Many national analysts believe that Foster should eventually become the first coordinator to be inducted into the College Football Hall of Fame. Though he can't be inducted yet due to current eligibility rules, there is an honor that he should receive this year.

Bud Foster should headline the 2020 Virginia Tech Football Sports Hall of Fame class.

Yes, this may seem quite soon after his coaching career ended, but is there anyone that doesn't think Foster is the most deserving person associated with Virginia Tech who is eligibile for the VT Sports Hall of Fame.

Of course, a celebration of the 2020 class at a football game probably should be pushed to 2021 and celebrated with that class (which should include Tyrod Taylor, who will be first eligible at that time given the 10-year waiting period for athletes that is based on academic year, classifying his final season as 2010-11 and not just 2010). Now imagine that celebration and scene in 2021 with Foster and Taylor being honored together.

Now you all probably know about the numerous reasons why Foster absolutely should be in the VT Sports Hall of Fame, but let's run through it one more time.

First, it starts with the fact that during his time as defensive coordinator, Virginia Tech won 4 ACC Championships, 3 Big East Championships, and an additional 3 ACC Coastal Championships under 2 different head coaches. Additionally, Tech won 10+ games in 14 seasons while also going to a bowl game in every single season he was Tech's defensive coordinator from 1995 through 2019.

Foster's defenses, as we all know, were dominant throughout his tenure with the stats backing them up.

Foster's defenses were ranked 13 times in the top 10 nationally in scoring defense while being ranked 11 times in the top 10 nationally for total yards allowed per game. Within the Big East and ACC, Tech was the defensive power leading the conference 9 times in scoring defense including for six-straight seasons (2004-2009) while ranking first six times in total yards allowed per game.

Then comes the tons of star players he developed at the collegiate level, many of whom became stars in the NFL including guys like Kam Chancellor, DeAngelo Hall, Tremaine Edmunds, Brandon Flowers, Darryl Tapp, and numerous others. To date, Foster has had seven players on defense who he was the coordinator for inducted into the Virginia Tech Sports Hall of Fame with plenty more to come.

However, it goes beyond that to his lunch pail defense building a culture and football identity of toughness and hard work that built Virginia Tech into a national power. Foster was as valuable in building sustaining the success of the Hokies as Frank Beamer or Michael Vick. There's a reason why Foster became the first person who didn't attend Virginia Tech to receive his name on a banner above the North End Zone of Lane Stadium.

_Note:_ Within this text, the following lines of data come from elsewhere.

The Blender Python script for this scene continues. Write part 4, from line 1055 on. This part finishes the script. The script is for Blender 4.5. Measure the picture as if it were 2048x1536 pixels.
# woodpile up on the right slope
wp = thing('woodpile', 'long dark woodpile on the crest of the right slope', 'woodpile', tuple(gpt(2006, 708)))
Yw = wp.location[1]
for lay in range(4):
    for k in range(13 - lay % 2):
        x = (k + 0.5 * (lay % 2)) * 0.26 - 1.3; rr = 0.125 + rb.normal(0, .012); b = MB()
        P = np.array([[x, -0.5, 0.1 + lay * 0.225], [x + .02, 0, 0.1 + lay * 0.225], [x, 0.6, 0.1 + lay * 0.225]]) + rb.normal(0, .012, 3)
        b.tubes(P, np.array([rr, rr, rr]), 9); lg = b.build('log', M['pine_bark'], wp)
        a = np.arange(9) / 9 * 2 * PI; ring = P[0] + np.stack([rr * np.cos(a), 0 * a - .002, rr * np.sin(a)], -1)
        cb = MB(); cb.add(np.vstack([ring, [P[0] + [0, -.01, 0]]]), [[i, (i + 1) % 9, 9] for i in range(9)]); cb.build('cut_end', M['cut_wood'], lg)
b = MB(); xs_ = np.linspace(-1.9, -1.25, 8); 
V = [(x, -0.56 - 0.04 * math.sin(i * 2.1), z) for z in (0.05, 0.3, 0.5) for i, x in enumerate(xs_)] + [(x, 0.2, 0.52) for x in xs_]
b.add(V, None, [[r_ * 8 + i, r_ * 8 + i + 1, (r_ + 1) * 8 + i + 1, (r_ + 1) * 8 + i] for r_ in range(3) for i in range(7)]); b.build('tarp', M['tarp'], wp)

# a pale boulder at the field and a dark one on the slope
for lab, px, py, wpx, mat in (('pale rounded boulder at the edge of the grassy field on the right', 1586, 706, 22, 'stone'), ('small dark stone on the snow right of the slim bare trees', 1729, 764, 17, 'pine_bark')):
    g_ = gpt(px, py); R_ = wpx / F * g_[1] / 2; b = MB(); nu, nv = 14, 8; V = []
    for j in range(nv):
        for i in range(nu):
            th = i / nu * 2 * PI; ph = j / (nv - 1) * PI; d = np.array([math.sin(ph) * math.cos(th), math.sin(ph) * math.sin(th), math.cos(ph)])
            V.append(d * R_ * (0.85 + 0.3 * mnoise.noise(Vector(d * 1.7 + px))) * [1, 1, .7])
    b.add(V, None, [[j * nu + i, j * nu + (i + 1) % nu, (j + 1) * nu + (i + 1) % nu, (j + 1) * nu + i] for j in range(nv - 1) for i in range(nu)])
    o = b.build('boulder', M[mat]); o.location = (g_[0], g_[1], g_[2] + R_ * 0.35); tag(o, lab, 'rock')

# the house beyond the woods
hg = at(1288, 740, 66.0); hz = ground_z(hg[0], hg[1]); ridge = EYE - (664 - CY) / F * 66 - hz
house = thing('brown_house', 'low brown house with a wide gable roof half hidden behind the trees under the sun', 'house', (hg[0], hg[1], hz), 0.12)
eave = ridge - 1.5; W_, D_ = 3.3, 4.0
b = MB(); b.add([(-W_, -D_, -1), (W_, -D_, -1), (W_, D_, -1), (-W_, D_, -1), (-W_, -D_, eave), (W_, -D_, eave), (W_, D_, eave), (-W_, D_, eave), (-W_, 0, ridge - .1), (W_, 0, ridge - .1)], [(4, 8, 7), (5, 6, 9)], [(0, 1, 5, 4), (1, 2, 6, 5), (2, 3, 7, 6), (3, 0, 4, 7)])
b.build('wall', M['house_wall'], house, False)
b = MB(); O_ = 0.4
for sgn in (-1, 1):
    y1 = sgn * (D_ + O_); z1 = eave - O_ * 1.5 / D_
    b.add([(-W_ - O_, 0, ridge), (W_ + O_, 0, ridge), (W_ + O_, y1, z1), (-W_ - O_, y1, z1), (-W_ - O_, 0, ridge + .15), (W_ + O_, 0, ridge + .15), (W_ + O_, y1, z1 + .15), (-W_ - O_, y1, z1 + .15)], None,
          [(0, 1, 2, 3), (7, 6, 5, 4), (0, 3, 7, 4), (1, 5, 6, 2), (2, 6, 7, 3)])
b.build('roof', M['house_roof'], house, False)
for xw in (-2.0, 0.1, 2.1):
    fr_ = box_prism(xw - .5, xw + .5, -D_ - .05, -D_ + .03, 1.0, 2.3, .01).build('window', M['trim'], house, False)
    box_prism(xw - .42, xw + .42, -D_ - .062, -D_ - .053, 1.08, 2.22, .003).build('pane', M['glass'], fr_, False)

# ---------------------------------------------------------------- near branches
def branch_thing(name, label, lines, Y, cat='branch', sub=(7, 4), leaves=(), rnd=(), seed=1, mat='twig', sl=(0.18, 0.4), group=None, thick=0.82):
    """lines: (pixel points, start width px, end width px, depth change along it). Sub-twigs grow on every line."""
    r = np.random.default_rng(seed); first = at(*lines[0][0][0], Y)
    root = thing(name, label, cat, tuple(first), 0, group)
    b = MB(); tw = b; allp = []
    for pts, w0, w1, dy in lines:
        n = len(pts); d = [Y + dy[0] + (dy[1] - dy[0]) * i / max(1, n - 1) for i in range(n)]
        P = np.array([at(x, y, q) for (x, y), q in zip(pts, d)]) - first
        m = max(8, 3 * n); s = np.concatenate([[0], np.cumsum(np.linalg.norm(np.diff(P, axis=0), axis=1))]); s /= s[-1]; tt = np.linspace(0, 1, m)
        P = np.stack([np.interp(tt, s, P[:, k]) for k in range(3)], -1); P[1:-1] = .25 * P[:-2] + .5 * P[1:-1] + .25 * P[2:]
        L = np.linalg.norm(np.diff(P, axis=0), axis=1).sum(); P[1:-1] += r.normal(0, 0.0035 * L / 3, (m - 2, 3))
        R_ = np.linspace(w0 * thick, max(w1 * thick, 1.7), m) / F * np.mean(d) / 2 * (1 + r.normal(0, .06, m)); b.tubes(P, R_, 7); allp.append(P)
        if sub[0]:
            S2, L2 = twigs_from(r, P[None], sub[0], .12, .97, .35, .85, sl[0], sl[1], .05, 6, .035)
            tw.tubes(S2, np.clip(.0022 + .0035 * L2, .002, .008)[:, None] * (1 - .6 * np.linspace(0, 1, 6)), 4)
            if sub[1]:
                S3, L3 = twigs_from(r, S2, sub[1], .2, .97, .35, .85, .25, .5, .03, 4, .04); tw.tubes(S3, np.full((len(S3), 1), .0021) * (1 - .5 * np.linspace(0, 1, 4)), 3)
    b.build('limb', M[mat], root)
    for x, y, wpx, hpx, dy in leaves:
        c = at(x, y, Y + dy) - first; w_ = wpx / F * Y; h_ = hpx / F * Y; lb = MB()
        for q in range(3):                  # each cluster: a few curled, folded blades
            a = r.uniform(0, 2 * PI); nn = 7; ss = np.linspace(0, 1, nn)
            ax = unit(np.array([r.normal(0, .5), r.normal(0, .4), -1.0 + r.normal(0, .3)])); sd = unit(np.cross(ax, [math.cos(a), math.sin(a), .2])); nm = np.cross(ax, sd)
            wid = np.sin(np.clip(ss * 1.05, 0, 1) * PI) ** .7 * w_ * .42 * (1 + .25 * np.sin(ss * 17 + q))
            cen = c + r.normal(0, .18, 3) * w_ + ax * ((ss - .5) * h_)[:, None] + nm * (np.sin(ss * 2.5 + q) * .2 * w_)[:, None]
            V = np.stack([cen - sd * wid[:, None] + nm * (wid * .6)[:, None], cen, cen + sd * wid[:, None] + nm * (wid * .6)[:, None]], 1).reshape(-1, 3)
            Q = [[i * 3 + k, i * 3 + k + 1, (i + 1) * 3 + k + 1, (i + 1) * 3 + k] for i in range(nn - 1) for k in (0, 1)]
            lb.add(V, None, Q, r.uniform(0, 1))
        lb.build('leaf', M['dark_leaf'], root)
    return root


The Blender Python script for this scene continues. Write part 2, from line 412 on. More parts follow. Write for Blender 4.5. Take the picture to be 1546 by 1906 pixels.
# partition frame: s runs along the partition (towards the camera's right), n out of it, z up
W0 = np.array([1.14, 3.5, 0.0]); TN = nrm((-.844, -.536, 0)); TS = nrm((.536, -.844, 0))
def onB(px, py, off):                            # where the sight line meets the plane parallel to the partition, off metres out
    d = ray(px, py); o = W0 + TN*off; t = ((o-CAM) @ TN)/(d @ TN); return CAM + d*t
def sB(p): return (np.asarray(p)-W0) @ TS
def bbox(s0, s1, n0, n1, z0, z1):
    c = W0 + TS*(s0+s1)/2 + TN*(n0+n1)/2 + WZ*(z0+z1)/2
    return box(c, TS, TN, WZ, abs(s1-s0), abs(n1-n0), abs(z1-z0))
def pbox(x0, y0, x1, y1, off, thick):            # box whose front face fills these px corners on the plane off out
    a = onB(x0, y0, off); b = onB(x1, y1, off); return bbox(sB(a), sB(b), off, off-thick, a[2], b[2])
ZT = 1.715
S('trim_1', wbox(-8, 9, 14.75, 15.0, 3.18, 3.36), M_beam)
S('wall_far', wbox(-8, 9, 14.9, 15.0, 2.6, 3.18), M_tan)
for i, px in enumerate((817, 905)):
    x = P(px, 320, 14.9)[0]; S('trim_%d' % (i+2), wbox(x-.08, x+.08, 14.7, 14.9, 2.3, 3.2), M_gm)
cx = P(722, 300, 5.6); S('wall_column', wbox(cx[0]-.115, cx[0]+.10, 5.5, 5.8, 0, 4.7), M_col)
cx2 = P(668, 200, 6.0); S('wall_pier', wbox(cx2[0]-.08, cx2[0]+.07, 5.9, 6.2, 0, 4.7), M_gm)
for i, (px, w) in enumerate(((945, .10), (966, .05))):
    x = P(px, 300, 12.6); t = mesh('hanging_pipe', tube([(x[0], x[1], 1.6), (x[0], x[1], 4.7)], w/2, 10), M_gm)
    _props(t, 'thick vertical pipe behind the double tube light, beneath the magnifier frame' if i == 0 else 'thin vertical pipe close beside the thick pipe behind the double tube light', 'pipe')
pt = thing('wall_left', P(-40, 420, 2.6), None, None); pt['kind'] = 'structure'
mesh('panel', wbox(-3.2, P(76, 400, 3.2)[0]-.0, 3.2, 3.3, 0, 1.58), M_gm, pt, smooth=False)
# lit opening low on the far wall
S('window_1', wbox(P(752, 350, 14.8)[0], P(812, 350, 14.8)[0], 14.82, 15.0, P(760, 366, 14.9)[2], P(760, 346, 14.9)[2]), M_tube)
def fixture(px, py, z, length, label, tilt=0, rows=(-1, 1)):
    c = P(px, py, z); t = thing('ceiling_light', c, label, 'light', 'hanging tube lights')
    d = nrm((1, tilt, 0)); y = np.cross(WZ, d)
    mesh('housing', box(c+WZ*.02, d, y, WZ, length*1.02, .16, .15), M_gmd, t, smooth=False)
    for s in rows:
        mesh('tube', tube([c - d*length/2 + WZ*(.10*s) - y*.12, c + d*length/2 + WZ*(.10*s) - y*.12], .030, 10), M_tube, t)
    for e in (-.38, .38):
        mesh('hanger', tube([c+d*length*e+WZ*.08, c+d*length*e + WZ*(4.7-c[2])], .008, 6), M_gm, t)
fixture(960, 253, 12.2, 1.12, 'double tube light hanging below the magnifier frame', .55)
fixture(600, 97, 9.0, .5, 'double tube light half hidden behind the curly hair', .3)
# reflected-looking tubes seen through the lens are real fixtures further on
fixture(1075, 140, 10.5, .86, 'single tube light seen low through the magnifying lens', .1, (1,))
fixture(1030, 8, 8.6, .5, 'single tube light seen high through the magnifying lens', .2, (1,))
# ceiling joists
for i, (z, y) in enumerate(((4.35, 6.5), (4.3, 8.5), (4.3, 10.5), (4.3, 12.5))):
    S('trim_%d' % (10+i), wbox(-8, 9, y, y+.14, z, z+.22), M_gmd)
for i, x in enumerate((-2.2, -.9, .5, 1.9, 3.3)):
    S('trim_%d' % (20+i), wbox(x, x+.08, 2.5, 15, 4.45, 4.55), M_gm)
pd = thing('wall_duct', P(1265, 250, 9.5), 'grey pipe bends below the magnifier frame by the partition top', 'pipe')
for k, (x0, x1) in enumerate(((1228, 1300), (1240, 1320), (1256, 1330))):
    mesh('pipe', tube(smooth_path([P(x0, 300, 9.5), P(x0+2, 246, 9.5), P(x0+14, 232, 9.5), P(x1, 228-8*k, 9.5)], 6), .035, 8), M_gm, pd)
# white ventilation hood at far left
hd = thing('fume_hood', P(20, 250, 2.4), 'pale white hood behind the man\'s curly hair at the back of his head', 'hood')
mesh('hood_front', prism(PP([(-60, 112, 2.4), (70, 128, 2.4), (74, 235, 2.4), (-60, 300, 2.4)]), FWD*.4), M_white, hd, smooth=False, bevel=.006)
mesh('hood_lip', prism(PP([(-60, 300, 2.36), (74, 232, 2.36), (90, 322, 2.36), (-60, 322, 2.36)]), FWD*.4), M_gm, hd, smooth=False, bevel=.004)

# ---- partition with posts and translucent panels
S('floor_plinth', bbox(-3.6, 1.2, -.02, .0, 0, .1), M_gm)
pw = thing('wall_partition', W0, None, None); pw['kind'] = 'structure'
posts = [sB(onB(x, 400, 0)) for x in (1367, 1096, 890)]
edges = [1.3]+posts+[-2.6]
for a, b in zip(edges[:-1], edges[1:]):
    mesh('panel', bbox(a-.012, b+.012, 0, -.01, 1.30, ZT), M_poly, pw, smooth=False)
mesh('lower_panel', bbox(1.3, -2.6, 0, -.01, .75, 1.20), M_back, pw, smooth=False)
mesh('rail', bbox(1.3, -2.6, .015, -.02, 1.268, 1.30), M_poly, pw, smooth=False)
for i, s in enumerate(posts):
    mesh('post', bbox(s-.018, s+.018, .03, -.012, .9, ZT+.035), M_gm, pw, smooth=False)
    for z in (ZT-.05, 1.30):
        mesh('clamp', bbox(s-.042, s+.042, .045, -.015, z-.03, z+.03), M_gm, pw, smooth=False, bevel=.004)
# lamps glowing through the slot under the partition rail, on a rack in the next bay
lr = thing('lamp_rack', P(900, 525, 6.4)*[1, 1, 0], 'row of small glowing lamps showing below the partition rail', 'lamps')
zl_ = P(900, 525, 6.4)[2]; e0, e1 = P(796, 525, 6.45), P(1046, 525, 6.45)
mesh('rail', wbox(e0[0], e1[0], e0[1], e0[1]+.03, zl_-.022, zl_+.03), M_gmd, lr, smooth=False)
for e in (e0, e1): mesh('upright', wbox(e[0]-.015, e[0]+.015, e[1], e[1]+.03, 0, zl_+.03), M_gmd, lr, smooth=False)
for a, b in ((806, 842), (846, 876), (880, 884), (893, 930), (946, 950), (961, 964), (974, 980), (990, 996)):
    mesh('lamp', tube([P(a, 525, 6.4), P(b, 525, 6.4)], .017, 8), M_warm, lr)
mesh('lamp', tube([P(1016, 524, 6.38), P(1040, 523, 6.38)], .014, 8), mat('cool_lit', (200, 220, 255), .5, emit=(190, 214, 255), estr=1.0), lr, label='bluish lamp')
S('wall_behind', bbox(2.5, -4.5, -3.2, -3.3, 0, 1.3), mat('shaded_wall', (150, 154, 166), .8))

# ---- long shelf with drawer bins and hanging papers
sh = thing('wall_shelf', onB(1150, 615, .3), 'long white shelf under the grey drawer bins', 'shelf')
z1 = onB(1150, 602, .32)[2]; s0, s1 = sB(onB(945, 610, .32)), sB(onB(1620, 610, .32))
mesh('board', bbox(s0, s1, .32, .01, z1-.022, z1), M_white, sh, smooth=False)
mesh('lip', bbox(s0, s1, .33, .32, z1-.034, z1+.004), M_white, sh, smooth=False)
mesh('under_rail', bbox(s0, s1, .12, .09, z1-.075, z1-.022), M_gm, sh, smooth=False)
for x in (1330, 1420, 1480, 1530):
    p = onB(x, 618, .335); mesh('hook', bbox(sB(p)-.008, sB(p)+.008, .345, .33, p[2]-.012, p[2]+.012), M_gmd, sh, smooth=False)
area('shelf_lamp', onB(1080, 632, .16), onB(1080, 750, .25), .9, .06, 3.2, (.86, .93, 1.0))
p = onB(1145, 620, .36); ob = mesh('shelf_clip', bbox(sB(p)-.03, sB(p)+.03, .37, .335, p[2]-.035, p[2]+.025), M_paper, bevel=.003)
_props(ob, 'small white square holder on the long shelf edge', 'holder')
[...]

That culture has also rubbed off Hokie Nation with fans embracing that lunch pail mentality in a way that helped make Lane Stadium one of the most feared places to play in college football. While the lunch pail may be used less often, the hard work, blue collar mentality is engrained in the core of Virginia Tech football and is a major part of the appeal of the program, an identity set in stone by Foster.

Off the field, Foster valued the Southwest Virginia community immensely and is continuing now to help many kids go to college through the Lunch Pail Defense Foundation that has rewarded 38 scholarships since 2009. Not only has Foster earned his spot easily for his work on the field, but his work off of it is continuing to leave a lasting legacy on Southwest Virginia that will change lives both in SWVA and around the world.

It's rare to see a coach stay at the same school for a decade, let alone 33 years especially when that coach isn't a head coach, but Bud Foster was built from a different breed building VT into a power alongside Frank Beamer, and then smooth the transition to the Justin Fuente era with a strong defense early in Fuente's tenure and one left behind that has the makings of being another elite VT defense.

Given all this, Bud Foster should be the first person named to this year's Virginia Tech Sports Hall of Fame class. Anything less than immediate induction would be a wrong done to a man who spent 33 years building Virginia Tech into a respected brand and national power with a blue collar, lunch pail mentality that is engrained both into the football program and Hokie Nation forever.